**DATA FOR PROCESSING:**

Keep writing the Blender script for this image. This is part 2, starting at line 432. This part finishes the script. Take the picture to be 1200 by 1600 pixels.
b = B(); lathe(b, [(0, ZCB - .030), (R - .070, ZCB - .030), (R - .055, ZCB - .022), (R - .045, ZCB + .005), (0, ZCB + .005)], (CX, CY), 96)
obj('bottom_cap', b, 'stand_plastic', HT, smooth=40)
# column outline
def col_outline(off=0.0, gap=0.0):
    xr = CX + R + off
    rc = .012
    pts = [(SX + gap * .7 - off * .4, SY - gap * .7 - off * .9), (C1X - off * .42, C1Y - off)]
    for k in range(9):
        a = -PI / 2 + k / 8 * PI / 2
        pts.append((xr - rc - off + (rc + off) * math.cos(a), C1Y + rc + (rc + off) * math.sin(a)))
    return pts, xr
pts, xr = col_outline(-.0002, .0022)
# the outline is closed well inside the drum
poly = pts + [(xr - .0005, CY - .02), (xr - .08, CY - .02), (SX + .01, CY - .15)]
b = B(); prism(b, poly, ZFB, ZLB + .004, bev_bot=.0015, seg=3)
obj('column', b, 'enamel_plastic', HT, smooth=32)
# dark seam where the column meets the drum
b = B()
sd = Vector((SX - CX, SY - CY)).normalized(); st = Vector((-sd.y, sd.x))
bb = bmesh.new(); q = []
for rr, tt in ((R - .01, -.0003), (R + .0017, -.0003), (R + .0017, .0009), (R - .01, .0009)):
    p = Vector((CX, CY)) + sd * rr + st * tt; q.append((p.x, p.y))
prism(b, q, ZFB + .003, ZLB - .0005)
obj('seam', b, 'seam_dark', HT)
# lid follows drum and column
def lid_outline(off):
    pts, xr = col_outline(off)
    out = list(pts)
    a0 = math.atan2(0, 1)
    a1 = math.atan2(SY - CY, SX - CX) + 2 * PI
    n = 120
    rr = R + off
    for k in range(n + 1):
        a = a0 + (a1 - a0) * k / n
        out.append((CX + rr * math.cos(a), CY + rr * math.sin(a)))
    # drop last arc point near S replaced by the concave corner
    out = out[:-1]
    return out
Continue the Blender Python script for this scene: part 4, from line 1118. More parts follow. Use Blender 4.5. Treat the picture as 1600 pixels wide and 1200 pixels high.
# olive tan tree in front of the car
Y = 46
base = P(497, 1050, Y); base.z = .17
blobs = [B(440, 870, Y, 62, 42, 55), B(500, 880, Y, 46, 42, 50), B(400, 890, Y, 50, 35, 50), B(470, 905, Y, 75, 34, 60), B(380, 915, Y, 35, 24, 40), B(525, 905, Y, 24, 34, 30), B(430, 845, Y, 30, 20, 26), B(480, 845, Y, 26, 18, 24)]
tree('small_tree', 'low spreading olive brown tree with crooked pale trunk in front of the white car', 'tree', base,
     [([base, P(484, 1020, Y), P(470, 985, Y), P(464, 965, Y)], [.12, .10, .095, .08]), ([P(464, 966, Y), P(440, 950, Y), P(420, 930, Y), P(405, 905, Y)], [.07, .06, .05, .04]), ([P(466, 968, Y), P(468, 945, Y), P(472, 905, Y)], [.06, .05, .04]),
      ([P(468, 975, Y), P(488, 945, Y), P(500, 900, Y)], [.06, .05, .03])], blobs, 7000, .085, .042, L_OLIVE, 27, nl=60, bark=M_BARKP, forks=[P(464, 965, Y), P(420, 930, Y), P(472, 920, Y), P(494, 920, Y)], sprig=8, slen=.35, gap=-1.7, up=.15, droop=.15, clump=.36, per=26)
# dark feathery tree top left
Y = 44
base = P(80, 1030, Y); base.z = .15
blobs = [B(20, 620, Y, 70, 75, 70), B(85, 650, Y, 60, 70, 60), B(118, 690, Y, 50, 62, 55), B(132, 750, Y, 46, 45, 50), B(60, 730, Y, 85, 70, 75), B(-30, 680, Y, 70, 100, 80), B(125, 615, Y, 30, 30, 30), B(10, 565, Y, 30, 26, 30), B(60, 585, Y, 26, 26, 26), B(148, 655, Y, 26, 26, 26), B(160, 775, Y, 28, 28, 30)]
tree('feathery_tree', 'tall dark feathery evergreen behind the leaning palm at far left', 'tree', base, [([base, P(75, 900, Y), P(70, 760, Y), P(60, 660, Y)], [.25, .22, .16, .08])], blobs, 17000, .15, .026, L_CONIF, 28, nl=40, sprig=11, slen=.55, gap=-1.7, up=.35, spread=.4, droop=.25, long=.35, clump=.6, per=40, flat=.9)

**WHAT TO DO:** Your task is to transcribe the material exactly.

**THE RESPONSE:**
Keep writing the Blender script for this image. This is part 2, starting at line 432. This part finishes the script. Take the picture to be 1200 by 1600 pixels.
b = B(); lathe(b, [(0, ZCB - .030), (R - .070, ZCB - .030), (R - .055, ZCB - .022), (R - .045, ZCB + .005), (0, ZCB + .005)], (CX, CY), 96)
obj('bottom_cap', b, 'stand_plastic', HT, smooth=40)
# column outline
def col_outline(off=0.0, gap=0.0):
    xr = CX + R + off
    rc = .012
    pts = [(SX + gap * .7 - off * .4, SY - gap * .7 - off * .9), (C1X - off * .42, C1Y - off)]
    for k in range(9):
        a = -PI / 2 + k / 8 * PI / 2
        pts.append((xr - rc - off + (rc + off) * math.cos(a), C1Y + rc + (rc + off) * math.sin(a)))
    return pts, xr
pts, xr = col_outline(-.0002, .0022)
# the outline is closed well inside the drum
poly = pts + [(xr - .0005, CY - .02), (xr - .08, CY - .02), (SX + .01, CY - .15)]
b = B(); prism(b, poly, ZFB, ZLB + .004, bev_bot=.0015, seg=3)
obj('column', b, 'enamel_plastic', HT, smooth=32)
# dark seam where the column meets the drum
b = B()
sd = Vector((SX - CX, SY - CY)).normalized(); st = Vector((-sd.y, sd.x))
bb = bmesh.new(); q = []
for rr, tt in ((R - .01, -.0003), (R + .0017, -.0003), (R + .0017, .0009), (R - .01, .0009)):
    p = Vector((CX, CY)) + sd * rr + st * tt; q.append((p.x, p.y))
prism(b, q, ZFB + .003, ZLB - .0005)
obj('seam', b, 'seam_dark', HT)
# lid follows drum and column
def lid_outline(off):
    pts, xr = col_outline(off)
    out = list(pts)
    a0 = math.atan2(0, 1)
    a1 = math.atan2(SY - CY, SX - CX) + 2 * PI
    n = 120
    rr = R + off
    for k in range(n + 1):
        a = a0 + (a1 - a0) * k / n
        out.append((CX + rr * math.cos(a), CY + rr * math.sin(a)))
    # drop last arc point near S replaced by the concave corner
    out = out[:-1]
    return out
Continue the Blender Python script for this scene: part 4, from line 1118. More parts follow. Use Blender 4.5. Treat the picture as 1600 pixels wide and 1200 pixels high.
# olive tan tree in front of the car
Y = 46
base = P(497, 1050, Y); base.z = .17
blobs = [B(440, 870, Y, 62, 42, 55), B(500, 880, Y, 46, 42, 50), B(400, 890, Y, 50, 35, 50), B(470, 905, Y, 75, 34, 60), B(380, 915, Y, 35, 24, 40), B(525, 905, Y, 24, 34, 30), B(430, 845, Y, 30, 20, 26), B(480, 845, Y, 26, 18, 24)]
tree('small_tree', 'low spreading olive brown tree with crooked pale trunk in front of the white car', 'tree', base,
     [([base, P(484, 1020, Y), P(470, 985, Y), P(464, 965, Y)], [.12, .10, .095, .08]), ([P(464, 966, Y), P(440, 950, Y), P(420, 930, Y), P(405, 905, Y)], [.07, .06, .05, .04]), ([P(466, 968, Y), P(468, 945, Y), P(472, 905, Y)], [.06, .05, .04]),
      ([P(468, 975, Y), P(488, 945, Y), P(500, 900, Y)], [.06, .05, .03])], blobs, 7000, .085, .042, L_OLIVE, 27, nl=60, bark=M_BARKP, forks=[P(464, 965, Y), P(420, 930, Y), P(472, 920, Y), P(494, 920, Y)], sprig=8, slen=.35, gap=-1.7, up=.15, droop=.15, clump=.36, per=26)
# dark feathery tree top left
Y = 44
base = P(80, 1030, Y); base.z = .15
blobs = [B(20, 620, Y, 70, 75, 70), B(85, 650, Y, 60, 70, 60), B(118, 690, Y, 50, 62, 55), B(132, 750, Y, 46, 45, 50), B(60, 730, Y, 85, 70, 75), B(-30, 680, Y, 70, 100, 80), B(125, 615, Y, 30, 30, 30), B(10, 565, Y, 30, 26, 30), B(60, 585, Y, 26, 26, 26), B(148, 655, Y, 26, 26, 26), B(160, 775, Y, 28, 28, 30)]
tree('feathery_tree', 'tall dark feathery evergreen behind the leaning palm at far left', 'tree', base, [([base, P(75, 900, Y), P(70, 760, Y), P(60, 660, Y)], [.25, .22, .16, .08])], blobs, 17000, .15, .026, L_CONIF, 28, nl=40, sprig=11, slen=.55, gap=-1.7, up=.35, spread=.4, droop=.25, long=.35, clump=.6, per=40, flat=.9)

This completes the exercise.